Whatever the merits may be of a particular policy of the Israeli government at a given time, “divisions in the American Jewish community are invariably seized upon by Israel’s detractors and critics as a justification for their own anti-Israel actions and statements,” Amitay said. “Critics of Israel bolster their support for an independent Palestinian state, or for the removal of Israel’s settlements, by pointing to their Jewish friends, who they say, agree with them.”

There is much that Jews can do uniquely as American citizens, he note. “We can encourage the Congress to pass foreign aid legislation that is critical in bolstering Israel’s faltering economy; we should be making the case for limiting the flow of sophisticated U.S. arms to Israel’s hostile neighbors; we should be rebutting sophisticated Arab propaganda in the United States in an organized, coherent way; we should become more involved in supporting staunch Congressional friends of Israel who are facing election battles.”
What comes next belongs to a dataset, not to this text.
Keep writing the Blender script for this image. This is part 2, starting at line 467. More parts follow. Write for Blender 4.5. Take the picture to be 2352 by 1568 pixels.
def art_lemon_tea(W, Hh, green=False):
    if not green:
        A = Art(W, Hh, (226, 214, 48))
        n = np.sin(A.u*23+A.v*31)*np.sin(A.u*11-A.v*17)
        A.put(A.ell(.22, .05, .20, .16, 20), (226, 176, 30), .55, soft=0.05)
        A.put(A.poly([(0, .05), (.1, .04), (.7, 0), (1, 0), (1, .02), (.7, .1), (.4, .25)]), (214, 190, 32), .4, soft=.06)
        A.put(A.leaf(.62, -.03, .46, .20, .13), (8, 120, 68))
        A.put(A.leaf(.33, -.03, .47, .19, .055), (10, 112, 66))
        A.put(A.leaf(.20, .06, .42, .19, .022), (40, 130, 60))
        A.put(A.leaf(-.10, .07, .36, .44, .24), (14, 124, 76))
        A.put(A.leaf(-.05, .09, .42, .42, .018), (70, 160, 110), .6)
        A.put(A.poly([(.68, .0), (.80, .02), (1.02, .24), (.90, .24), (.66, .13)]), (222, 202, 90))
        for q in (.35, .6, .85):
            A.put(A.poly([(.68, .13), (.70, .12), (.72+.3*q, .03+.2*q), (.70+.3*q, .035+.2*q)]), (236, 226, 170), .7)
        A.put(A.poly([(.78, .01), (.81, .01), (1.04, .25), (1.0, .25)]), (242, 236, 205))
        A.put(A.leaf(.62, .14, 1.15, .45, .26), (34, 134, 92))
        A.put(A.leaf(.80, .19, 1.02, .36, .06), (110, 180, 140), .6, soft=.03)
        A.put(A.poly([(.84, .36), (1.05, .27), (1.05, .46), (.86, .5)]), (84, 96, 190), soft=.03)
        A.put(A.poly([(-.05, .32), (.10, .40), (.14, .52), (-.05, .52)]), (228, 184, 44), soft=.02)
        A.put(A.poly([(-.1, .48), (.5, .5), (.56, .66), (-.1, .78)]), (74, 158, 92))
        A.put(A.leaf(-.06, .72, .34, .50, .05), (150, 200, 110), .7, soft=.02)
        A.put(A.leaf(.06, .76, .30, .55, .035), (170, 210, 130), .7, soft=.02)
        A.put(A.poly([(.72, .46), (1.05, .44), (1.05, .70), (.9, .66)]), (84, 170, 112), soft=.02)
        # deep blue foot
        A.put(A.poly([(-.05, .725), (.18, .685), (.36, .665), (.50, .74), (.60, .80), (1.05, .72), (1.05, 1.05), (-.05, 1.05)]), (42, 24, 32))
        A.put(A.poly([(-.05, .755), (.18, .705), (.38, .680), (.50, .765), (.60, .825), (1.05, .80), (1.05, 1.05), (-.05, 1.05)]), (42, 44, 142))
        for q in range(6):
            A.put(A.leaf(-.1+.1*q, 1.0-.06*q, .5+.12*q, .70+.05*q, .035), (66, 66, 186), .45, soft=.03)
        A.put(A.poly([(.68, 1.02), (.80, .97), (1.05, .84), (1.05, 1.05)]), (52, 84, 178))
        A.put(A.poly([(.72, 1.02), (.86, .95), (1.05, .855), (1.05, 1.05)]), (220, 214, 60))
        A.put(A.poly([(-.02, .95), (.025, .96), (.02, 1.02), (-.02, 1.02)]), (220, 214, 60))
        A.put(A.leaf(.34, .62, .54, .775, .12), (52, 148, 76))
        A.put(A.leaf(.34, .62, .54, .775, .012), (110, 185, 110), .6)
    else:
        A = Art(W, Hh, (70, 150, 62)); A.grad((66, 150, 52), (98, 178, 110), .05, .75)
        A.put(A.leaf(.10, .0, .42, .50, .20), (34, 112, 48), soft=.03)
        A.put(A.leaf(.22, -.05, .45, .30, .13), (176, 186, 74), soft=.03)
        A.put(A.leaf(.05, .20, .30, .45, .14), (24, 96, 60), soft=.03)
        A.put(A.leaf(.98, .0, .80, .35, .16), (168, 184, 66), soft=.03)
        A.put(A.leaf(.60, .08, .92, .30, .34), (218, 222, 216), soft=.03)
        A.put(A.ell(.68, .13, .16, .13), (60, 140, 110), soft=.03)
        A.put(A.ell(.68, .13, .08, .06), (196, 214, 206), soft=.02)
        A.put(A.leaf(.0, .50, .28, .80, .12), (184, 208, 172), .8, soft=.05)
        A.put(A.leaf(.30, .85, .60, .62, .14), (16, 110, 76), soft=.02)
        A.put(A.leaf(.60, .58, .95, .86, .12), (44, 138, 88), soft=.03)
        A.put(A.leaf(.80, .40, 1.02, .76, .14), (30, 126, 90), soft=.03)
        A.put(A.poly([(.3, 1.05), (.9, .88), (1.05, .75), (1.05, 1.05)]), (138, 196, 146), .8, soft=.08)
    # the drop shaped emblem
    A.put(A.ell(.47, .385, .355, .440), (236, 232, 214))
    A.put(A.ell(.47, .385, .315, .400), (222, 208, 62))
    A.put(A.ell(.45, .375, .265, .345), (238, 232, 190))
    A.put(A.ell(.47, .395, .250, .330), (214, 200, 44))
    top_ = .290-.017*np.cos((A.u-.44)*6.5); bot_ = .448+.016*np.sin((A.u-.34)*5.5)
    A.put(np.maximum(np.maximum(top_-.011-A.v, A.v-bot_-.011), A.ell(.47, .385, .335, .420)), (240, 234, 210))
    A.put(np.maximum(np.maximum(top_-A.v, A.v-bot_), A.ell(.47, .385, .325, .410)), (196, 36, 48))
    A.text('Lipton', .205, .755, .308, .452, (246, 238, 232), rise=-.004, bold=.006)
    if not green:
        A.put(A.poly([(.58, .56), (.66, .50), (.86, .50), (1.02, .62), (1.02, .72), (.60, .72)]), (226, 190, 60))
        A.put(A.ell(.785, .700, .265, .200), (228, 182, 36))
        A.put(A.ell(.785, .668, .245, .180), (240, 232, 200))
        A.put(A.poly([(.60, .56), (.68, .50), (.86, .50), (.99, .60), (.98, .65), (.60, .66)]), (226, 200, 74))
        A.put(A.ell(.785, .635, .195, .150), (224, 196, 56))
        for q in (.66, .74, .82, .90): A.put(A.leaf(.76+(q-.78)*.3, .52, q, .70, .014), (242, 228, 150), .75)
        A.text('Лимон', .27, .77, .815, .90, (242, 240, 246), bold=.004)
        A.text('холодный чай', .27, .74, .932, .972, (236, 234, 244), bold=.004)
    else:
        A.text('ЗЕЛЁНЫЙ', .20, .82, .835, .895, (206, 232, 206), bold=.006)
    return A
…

SAYS ISRAEL IS IN A GRACE PERIOD OF SORTS

Israel, Amitay said, “is now in a grace period of sorts — provided by the upcoming Presidential election. The concentration of Jewish votes in the crucial industrial states needed for election has produced an easing of official pressure on Israel.”

Amitay added: “This is surely a time for more rather than less political involvement. What remains to be seen is whether at this crucial juncture the American Jewish community will be able to enlarge its influence and be able to convince the public, the media, the Congress and ultimately the policymakers that a strong, secure Israel, closely allied to the United States, is in the best interests of the United States.

“The advantage that its Arab enemies with their billions of petro-dollars and ‘hired guns’ in Washington will never have is six million American Jews concerned for Israel’s well-being and very much in the mainstream of American life.”

Other speakers at the convention will be former Israeli Premier Yitzhak Rabin; Max Cleland, chief administrator of the Velerons Administration; Robert Lipshutz, personal attorney to the President; Joseph Churba, director of the Center for International Security; Aaron Rosenbaum, national coordinator for the Jewish community for the National Unity Campaign; and representatives, respectively, for President Carter, Ronald Reagan and John-Anderson.